Oh, and I am the officially Sex Queen for my school. That's right, I am the Sex Educator for my high school. It's interesting. Three of my freshman girls thought they were pregnant last MOnday - 2 are indeed knocked up, and this is where Ms. G's Sex Talk came from. Amazing myths these kids believe.
Arggh, Erin. Good for you for being the sex queen, but too bad it couldn't have come earlier for those girls.
Oh, and
HI ERIN MWAH!!! I MISSED YOU!!
I've already told them that if they get pregnant now, I will kick their asses. Esp. since I keep a supply of condoms in the file cabinet.
But mostly I am having a really great time teaching.
I've already told them that if they get pregnant now, I will kick their asses. Esp. since I keep a supply of condoms in the file cabinet.
Are you still at the Catholic school, or was that last year?
I feel like someone put slugs in my sinuses while I was sleeping last night.

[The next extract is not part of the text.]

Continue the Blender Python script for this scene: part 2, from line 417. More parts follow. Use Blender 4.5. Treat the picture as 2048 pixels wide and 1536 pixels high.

I rather wish they hadn't.
Nope, charter school. Catholic school was last year. And nope, I'm not allowed to "distribute" condoms. But if they are in my room for my sex talks, and they are "stolen" -- well, the administration is A-OK with that.

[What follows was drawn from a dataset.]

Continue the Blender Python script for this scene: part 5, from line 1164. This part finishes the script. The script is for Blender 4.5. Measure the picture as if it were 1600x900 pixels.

Nope, charter school. Catholic school was last year. And nope, I'm not allowed to "distribute" condoms. But if they are in my room for my sex talks, and they are "stolen" -- well, the administration is A-OK with that.
Okay. I had visions of you being confronted by Sister Mary NoMercy, and not in a fun way.
Ooh, wouldn't that be fun?! I think I'd kick her ass. Nope, as long as I talk about abstinence in conjunction with contras and STD's (and as long as I have a permission slip from the parents) I am fine. I even did the condom and banana thing.
Co-worker is chatty. Can someone please tell her to shut up?